Dagboeken

 
English | Nederlands

AA, inv. nr. 1230

03/08/1935

zaterdag 3 augustus [1935]

Gisteren heeft Colijn voor de radio een rede gehouden. Op 31 juli had hij aan den voorzitter van de Tweede Kamer meegedeeld, dat de regeering het niet noodig achtte zich aan de Kamer met een regeeringsverklaring te presenteren. Verwacht werd dus, dat die regeeringsverklaring nu over de hoofden van de volksvertegenwoordiging heen, per radio aan het Nederlandsche volk zou worden bekend gemaakt, wat natuurlijk staatsrechtelijk volkomen onhoudbaar zou zijn geweest. Het zou mij niet verwonderen, of dit was toch aanvankelijk het plan, dat Colijn koesterde. Maar dan is hij toch van die meening afgebracht, want zijn radiorede was niet veel meer dan een preekje, waarin hij tot rust en kalmte vermaande. Wat de verhouding tot de katholieke kamerfractie betreft, merkte hij op, dat er wel tusschen het vorige kabinet, maar niet met het nieuwe kabinet een conflict bestond en dat hij vertrouwde, dat het ook niet zou ontstaan. Het regeeringsprogram zou worden meegedeeld in de troonrede op den derden dinsdag van september, dus 17 September.

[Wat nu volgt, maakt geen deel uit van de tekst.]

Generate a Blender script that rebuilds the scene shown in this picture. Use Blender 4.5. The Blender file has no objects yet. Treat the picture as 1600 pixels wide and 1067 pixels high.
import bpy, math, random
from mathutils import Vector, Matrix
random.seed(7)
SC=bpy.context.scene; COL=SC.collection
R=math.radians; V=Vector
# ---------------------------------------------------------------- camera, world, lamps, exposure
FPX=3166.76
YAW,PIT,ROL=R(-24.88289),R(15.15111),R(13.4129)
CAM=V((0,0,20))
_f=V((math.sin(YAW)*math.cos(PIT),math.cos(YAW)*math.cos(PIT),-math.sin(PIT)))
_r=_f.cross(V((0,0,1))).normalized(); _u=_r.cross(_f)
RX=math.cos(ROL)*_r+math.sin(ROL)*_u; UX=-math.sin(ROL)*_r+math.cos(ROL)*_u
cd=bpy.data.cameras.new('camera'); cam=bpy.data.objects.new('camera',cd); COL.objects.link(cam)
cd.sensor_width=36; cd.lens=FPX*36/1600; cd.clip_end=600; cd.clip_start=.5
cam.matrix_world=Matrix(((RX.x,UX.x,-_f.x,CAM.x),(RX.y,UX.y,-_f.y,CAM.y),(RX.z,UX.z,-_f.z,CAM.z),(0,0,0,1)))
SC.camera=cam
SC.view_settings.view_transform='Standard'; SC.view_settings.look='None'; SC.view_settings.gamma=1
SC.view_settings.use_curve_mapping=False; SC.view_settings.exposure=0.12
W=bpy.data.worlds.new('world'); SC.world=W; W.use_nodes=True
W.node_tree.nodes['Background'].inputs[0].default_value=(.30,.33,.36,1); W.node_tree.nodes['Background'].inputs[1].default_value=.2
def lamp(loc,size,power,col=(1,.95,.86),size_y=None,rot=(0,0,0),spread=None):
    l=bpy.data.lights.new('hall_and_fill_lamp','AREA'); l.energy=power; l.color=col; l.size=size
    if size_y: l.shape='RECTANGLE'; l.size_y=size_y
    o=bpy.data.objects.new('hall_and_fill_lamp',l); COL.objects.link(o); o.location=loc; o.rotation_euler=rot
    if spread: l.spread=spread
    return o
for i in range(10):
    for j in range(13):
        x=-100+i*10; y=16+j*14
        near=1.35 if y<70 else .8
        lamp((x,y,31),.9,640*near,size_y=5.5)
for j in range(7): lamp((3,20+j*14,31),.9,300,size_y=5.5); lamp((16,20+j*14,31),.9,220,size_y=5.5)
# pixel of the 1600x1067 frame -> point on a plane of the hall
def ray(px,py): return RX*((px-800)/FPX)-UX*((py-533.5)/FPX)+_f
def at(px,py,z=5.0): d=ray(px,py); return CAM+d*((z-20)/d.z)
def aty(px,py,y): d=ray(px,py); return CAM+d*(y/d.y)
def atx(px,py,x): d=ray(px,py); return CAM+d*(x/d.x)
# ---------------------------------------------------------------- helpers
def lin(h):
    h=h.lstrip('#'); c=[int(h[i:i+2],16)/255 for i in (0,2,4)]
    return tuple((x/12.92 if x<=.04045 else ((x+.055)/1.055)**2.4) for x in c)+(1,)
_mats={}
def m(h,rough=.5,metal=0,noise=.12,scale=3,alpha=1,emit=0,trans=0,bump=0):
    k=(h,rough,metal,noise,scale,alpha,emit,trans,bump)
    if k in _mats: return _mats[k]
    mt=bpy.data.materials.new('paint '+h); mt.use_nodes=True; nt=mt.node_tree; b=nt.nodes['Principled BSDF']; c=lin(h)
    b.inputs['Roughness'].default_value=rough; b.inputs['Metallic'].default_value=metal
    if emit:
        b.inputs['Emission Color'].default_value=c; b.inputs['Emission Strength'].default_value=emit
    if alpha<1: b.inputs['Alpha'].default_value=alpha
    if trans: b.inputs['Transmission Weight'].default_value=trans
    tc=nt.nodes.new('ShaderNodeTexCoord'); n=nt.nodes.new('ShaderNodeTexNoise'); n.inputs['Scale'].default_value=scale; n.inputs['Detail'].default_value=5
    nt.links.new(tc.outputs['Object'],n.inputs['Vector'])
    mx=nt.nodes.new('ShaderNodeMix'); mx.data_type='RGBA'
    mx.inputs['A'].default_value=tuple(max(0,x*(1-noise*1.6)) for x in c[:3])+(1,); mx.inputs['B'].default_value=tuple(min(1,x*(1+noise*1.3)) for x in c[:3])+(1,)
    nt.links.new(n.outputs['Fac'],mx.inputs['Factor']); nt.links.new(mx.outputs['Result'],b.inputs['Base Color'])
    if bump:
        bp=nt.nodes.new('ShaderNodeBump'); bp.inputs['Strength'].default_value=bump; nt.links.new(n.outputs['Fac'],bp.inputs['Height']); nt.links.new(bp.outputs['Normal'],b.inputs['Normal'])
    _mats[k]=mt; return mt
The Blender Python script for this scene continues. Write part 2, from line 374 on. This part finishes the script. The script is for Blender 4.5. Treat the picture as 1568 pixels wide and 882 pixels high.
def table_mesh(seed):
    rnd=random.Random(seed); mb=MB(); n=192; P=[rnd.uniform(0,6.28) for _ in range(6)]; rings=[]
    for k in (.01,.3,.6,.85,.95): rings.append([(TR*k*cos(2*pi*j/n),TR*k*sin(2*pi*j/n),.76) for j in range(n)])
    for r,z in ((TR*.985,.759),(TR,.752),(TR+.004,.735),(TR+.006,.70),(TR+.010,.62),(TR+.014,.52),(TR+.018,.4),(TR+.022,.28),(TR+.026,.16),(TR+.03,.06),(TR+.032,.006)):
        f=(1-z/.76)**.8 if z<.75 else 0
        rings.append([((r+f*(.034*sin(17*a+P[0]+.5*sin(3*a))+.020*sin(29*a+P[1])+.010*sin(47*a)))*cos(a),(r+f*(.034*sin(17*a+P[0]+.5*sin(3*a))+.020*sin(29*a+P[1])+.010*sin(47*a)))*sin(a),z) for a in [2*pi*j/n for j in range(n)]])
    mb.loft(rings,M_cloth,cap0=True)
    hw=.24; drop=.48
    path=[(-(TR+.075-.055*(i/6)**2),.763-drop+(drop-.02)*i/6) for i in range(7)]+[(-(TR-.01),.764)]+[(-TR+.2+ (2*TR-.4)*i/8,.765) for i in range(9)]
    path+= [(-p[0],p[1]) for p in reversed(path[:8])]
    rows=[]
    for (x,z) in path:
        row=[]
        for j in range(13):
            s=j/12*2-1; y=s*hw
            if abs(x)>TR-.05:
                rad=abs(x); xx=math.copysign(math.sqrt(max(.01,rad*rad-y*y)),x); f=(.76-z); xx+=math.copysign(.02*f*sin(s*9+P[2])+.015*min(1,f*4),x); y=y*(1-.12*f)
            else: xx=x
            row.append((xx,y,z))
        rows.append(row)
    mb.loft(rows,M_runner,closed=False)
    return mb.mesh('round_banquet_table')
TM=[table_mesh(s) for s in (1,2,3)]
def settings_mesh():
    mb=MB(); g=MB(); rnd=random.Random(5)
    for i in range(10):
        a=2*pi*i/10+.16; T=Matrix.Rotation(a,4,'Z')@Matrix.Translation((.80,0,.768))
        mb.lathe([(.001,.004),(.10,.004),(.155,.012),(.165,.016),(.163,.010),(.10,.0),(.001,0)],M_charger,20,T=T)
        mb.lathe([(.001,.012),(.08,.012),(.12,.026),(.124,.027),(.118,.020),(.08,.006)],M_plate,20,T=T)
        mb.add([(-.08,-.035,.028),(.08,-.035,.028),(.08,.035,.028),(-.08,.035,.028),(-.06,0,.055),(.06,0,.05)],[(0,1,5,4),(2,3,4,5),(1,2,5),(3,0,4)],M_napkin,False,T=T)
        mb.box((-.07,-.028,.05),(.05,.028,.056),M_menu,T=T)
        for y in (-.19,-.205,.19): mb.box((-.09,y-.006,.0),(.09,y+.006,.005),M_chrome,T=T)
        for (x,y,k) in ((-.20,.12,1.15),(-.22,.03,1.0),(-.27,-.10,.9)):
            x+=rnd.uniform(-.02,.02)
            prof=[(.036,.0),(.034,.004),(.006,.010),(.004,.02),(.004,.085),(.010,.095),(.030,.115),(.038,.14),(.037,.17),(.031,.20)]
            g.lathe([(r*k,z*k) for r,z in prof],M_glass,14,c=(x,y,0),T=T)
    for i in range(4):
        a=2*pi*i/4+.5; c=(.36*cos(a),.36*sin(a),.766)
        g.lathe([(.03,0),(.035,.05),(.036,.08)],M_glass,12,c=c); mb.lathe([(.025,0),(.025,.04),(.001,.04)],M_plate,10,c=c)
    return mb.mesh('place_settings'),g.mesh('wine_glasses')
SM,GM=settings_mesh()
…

            Ik had bij voorbaat een vergadering van de katholieke kamerfractie tegen hedenmiddag twee uur uitgeschreven. De vraag was toch, of wij gebruik zouden maken van de bepaling in het reglement van orde, dat aan tien leden de bevoegdheid geeft de bijeenroeping van de Kamer aan den voorzitter te vragen. De sociaal-democraten hadden reeds vergaderd en gepubliceerd, dat zij in de gegeven omstandigheden dit niet zouden doen, maar het zouden overlaten aan de katholieke kamerfractie. Ik deelde in de fractie als mijn meening mede, dat wij dit niet moesten doen. De moeilijkheden op de beurs  zouden dan voortgaan en wij kregen dan geheel het odium, dat het onze schuld was, dat de gulden gekelderd was. Bovendien zou een debat op dit oogenblik, nu de gemoederen van weerskanten zeer verhit waren en het kabinet blijkbaar ook nog niet met een program gereed was, waarschijnlijk het conflict nog verscherpen, terwijl onze positie zwakker was geworden dan op 23 juli. Wij moesten dus rustig afwachten, of Colijn nog onderhandelingen met ons zou openen en in elk geval hoe op 17 [september][23] de troonrede zou luiden en hoe dan het kabinet zou zijn samengesteld.

            Algemeen was men het daarmee eens en er werd besloten in dezen geest een communiqué aan de pers af te geven. Ruijs merkte op, dat daarin nog twee dingen moesten komen, vooreerst een mededeeling, dat wij na de troonrede zouden overwegen of wij aan de Kamer zouden voorstellen haar met een adres van antwoord te beantwoorden, en ten tweede moest er iets inkomen over onze houding tegenover de drie katholieke ministers, die in het kabinet, niettegenstaande het conflict niet opgelost was, waren blijven zitten.

            Ik merkte op, dat ik tegen een adres-debat dit bezwaar had, dat men dan bij het publiek, dat nu eenmaal niet voldoende onderscheidingsvermogen heeft, den schijn zou wekken, alsof wij de troonrede van de koningin becritiseerden. Ik zou daarom meer voelen voor het aanvragen van een interpellatie. En wat de drie katholieke ministers betrof, deelde ik volkomen de verontwaardiging over hun houding en vooral over het feit, dat zij de voor ons grievende regeeringsverklaring van 23 juli hadden goedgekeurd. Maar ik meende, dat wij deze vuile wasch maar liever in de familie zelf moesten beredderen. Het slot was, dat wij het navolgende communiqué aan de pers afgaven:

In verband met de mededeeling in de radio-rede van dr. Colijn, dat het kabinet op den derden dinsdag van september zijn program aan de Staten-Generaal zou meedeelen, werd het van de zijde der kamerfractie[24] juister geacht, behoudens bijzondere omstandigheden, deze mededeeling af te wachten en dan te overwegen of het wenschelijk is, in de Kamer voor te stellen, de troonrede met een adres van antwoord te beantwoorden ofwel een interpellatie aan te vragen.

[23] Oorspronkelijk abusievelijk ‘juli’.

[24] Het woord ‘fractie’ is naderhand doorgestreept.